WORK TO BE COMPLETED: Your answer should be one number: how many lines of the data include the string "that"?

◇ ◇ ◇ ◇ ◇

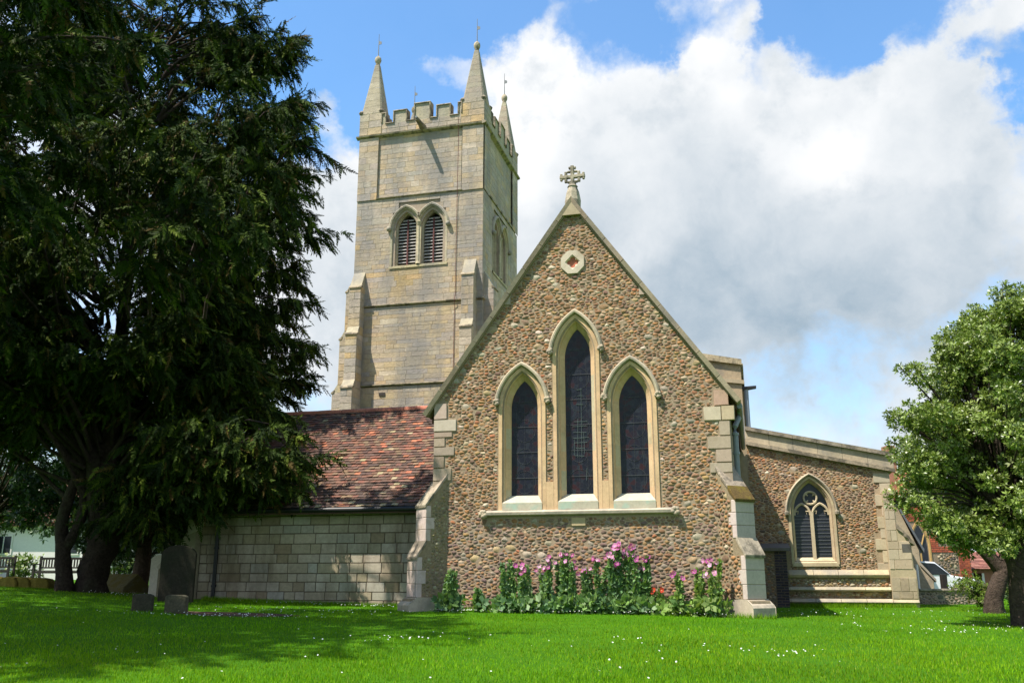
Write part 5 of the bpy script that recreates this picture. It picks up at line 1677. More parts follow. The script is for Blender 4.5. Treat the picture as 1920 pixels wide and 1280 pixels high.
for (x, y, Y) in edge:
    while y < 760 and Y < 34 and shades_roof(at(x, y, Y)): Y += 0.7
    while y >= 760 and Y < 27.5 and shades_gable(at(x - 32, y, Y)): Y += 0.5
    e = loc(at(x - 32, y, Y))
    r = math.hypot(e[0], e[1])
    s = (0.15 * e[0] + G.uniform(-.2, .2), 0.15 * e[1] + G.uniform(-.2, .2), max(1.6, e[2] - G.uniform(0.28, 0.55) * r))
    boughs.append((s, e))
# the body of the crown
for i in range(330):
    z = G.uniform(5.3, 19.5) if i < 250 else G.uniform(5.2, 9.5)
    az = G.uniform(0, 2 * math.pi)
    r = (6.4 if z < 14 else 6.4 - (z - 14) * 0.55) * G.uniform(0.5, 1.0)
    if z < 5: r *= 0.95
    e = np.array([r * math.cos(az), r * math.sin(az), z])
    if z > 5.5 and e[1] < 0 and e[0] > 0: e[1] *= 0.5
    wp = e + np.array([TX, TY, tz])
    # keep the right-hand edge where the photograph has it
    dep = wp[1] * math.cos(PITCH) + (wp[2] - EYE) * math.sin(PITCH)
    xpix = 960 + 1700 * wp[0] / dep
    lim = 548 if z > 5.0 else 440
    if xpix > lim: e[0] -= (xpix - lim) * dep / 1700
    for _ in range(6):
        if shades_roof(e + np.array([TX, TY, tz])) or shades_gable(e + np.array([TX, TY, tz])): e[0] -= 0.5; e[1] += 0.35
    s = (0.12 * e[0], 0.12 * e[1], max(1.7, z - r * G.uniform(0.3, 0.6)))
    boughs.append((s, e))
# pale upright leader that catches the sun, and other lit shoots on the near side
for (x, y, Y, z0) in ((232, 185, 18.6, 1.4), (250, 260, 18.3, 0.5), (130, 300, 18.1, 0.4), (360, 340, 18.2, 0.5), (480, 260, 19.2, 0.6), (420, 190, 19.4, 0.6), (460, 230, 18.9, 0.5), (520, 200, 20.0, 0.4), (330, 420, 18.1, 0.4), (270, 430, 18.1, 0.3), (500, 320, 19.4, 0.5), (440, 300, 18.7, 0.5), (390, 250, 19.2, 0.5), (180, 350, 18.6, 0.4), (300, 300, 18.4, 0.5), (420, 400, 18.8, 0.4), (540, 280, 19.6, 0.5), (520, 380, 19.4, 0.4), (200, 240, 18.2, 0.6), (340, 240, 18.8, 0.5), (440, 150, 19.6, 0.6), (480, 440, 19.2, 0.4), (100, 400, 18.4, 0.4)):
    while Y < 24 and (shades_gable(at(x, y, Y)) or shades_roof(at(x, y, Y))): Y += 0.6
    e = loc(at(x, y, Y)); s = e * np.array([0.72, 0.72, 1.0]) - np.array([0, 0, 1.0 + z0])
    boughs.append((s, e))
crown, n = bough_tree(yew, boughs, G, yt, YEWC, [4, 7, 6, 2.5, 1.2], spray=(0.32, 0.54), twigs=19, per=12, twig=(0.7, 1.7), droop=1.35)
TRIS += n


def trunk(root, stems, mat='bark', name='trunk', n=10, tint=(0.13, 0.085, 0.06), gn=0.0, seedk=1):
    m = MB(tint); rr = random.Random(seedk)
    for pts, rad in stems:
        # smooth path
        P = [Vector(p) for p in pts]
        out, ro = [], []
        for i in range(len(P) - 1):
            for k in range(4):
                t = k / 4
                p0, p1, p2, p3 = P[max(i - 1, 0)], P[i], P[i + 1], P[min(i + 2, len(P) - 1)]
                q = 0.5 * ((2 * p1) + (p2 - p0) * t + (2 * p0 - 5 * p1 + 4 * p2 - p3) * t * t + (3 * p1 - p0 - 3 * p2 + p3) * t ** 3)
                out.append(q); ro.append(rad[i] + (rad[i + 1] - rad[i]) * t)
        out.append(P[-1]); ro.append(rad[-1])
        o = len(m.v)
        m.tube(out, ro, n)
        if gn:
            for i in range(o, len(m.v)):
                v = Vector(m.v[i]); ring = (i - o) // n; c = out[min(ring, len(out) - 1)]
                a = 2 * math.pi * ((i - o) % n) / n
                f = 1 + gn * (math.sin(3 * a + ring * 0.5) * 0.6 + math.sin(5 * a - ring * 0.8) * 0.5 + rr.uniform(-.25, .25))
                m.v[i] = tuple(c + (v - c) * f)
    return m.build(name, mat, root, smooth=True)


trunk(yew, [([(0.05, 0, -0.25), (0.02, 0, 0.35), (0.16, -0.05, 0.95), (0.26, 0, 1.5), (0.12, 0.05, 2.2), (0.02, 0.1, 3.4), (0.1, 0.1, 6), (0, 0, 13)], [0.50, 0.40, 0.38, 0.43, 0.32, 0.26, 0.22, 0.07]),
            ([(0.2, 0, 1.6), (0.6, 0.1, 2.6), (1.2, 0.1, 3.7), (2.1, 0.2, 5.2)], [0.3, 0.22, 0.17, 0.1]),
            ([(0.1, 0, 1.7), (-0.1, -0.2, 2.8), (-0.3, -0.3, 4.6)], [0.3, 0.2, 0.12])], gn=0.16, n=14, tint=(0.045, 0.031, 0.024))
trunk(yew, [([(-0.55, -0.3, -0.25), (-0.62, -0.3, 0.5), (-0.72, -0.3, 1.15), (-0.88, -0.25, 1.85), (-0.78, -0.2, 2.6), (-0.66, -0.1, 3.5), (-0.9, 0.0, 5.0)], [0.30, 0.22, 0.20, 0.17, 0.15, 0.14, 0.09]),
            ([(-0.70, -0.3, 1.15), (-0.42, -0.3, 1.7), (-0.34, -0.2, 2.4), (-0.5, -0.1, 3.2), (-0.4, 0.0, 4.6)], [0.17, 0.14, 0.13, 0.12, 0.08])], gn=0.08, seedk=3, tint=(0.045, 0.031, 0.024))

# -- nearer yew at the left, its crown hanging into the top corner and shading the lawn
NX, NYY = -11.2, 12.5
nz = float(gz(NX, NYY))
yew2 = thing('yew_tree', 'nearer dark yew whose boughs hang into the top left corner', 'tree', (NX, NYY, nz))
G = np.random.default_rng(8)
bo = []
for i in range(150):
    z = G.uniform(6.4, 17.0)
    az = G.uniform(0, 2 * math.pi)
    r = 5.0 * math.sqrt(max(0.05, 1 - ((z - 11.2) / 7.0) ** 2)) * G.uniform(0.55, 1.0)
    e = np.array([r * math.cos(az), r * math.sin(az), z])
    s = (0.1 * e[0], 0.1 * e[1], max(2.0, z - r * G.uniform(0.3, 0.7)))
    bo.append((s, e))
crown2, n = bough_tree(yew2, bo, G, yt, YEWC, [5, 7, 5, 1.5, 1.0], spray=(0.32, 0.54), twigs=13, per=11, twig=(0.7, 1.6), droop=1.3)
TRIS += n
trunk(yew2, [([(0, 0, -0.2), (0.05, 0, 1.2), (-0.1, 0.1, 3), (0, 0, 7), (0, 0, 15)], [0.5, 0.38, 0.32, 0.22, 0.06])], gn=0.12)

# -- third yew, mostly beyond the left edge; its shade lies over the near lawn
EX, EY = -15.4, 16.9
ez = float(gz(EX, EY))
yew3 = thing('yew_tree', 'yew at the far left edge, only fringes of its boughs in view', 'tree', (EX, EY, ez))
G = np.random.default_rng(9)
bo = []
for i in range(95):
    z = G.uniform(4.6, 13.0)
    az = G.uniform(0, 2 * math.pi)
    r = 4.3 * math.sqrt(max(0.05, 1 - ((z - 8.6) / 5.2) ** 2)) * G.uniform(0.55, 1.0)
    e = np.array([r * math.cos(az), r * math.sin(az), z])
    bo.append(((0.1 * e[0], 0.1 * e[1], max(2.0, z - r * G.uniform(0.3, 0.7))), e))
crown3, n = bough_tree(yew3, bo, G, yt, YEWC, [5, 7, 5, 1.5, 1.0], spray=(0.34, 0.56), twigs=11, per=10, twig=(0.7, 1.6), droop=1.3)
TRIS += n
trunk(yew3, [([(0, 0, -0.2), (0.05, 0, 1.2), (-0.1, 0.1, 3), (0, 0, 6), (0, 0, 12)], [0.5, 0.38, 0.32, 0.22, 0.06])], gn=0.12, tint=(0.045, 0.031, 0.024))

# -- evergreen at the right, pale glossy leaves
HX, HY = 9.9, 18.4
hz = float(gz(HX, HY))
holly = thing('evergreen_tree', 'rounded glossy green evergreen with forked leaning trunk right of the aisle', 'tree', (HX, HY, hz))
G = np.random.default_rng(21)
lt_ = [leaf_cluster(7, 0.42, 1.0, q) for q in range(4)]
LC = [(0.135, 0.19, 0.032), (0.17, 0.235, 0.045), (0.095, 0.145, 0.028), (0.22, 0.28, 0.065), (0.28, 0.32, 0.14)]


def clump_tree(root, clumps, G, temps, cols, wts, dens, size, name='crown', mat='leaves', start=(0, 0, 2.0), up=0.5):
    """clumps: (centre, radius) leafy masses at the ends of branches"""
    PP, AA = [], []
    lm = MB((0.06, 0.045, 0.034))
    for (c, r) in clumps:
        c = np.array(c, float)
        n = int(dens * r * r)
        d = unit(G.normal(size=(n, 3)))
        rad = r * G.random(n) ** 0.42
        q = d * rad[:, None] * np.array([1, 1, 0.72])
        PP.append(c + q)
        AA.append(unit(d + np.array([0, 0, up]) + G.normal(size=(n, 3)) * 0.5))
        s = np.array(start)
        mid = (s + c) / 2 + np.array([0, 0, 0.12 * np.linalg.norm(c - s)])
        lm.tube([tuple(s), tuple(mid), tuple(c), tuple(c + unit(c - s) * r * 0.6)], [0.035, 0.022, 0.012, 0.004], 5, cap=False)
    P = np.concatenate(PP); A = np.concatenate(AA)
    V, F, T = scatter(P, A, G.uniform(*size, len(P)), temps, pick(G, len(P), cols, wts, 0.18), G)
    o = link(name, tri_mesh(name, V, F, T), mat, root)
    lm.build('limbs', 'bark', root, smooth=True)
    return len(F)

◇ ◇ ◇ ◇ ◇

REPLY: 2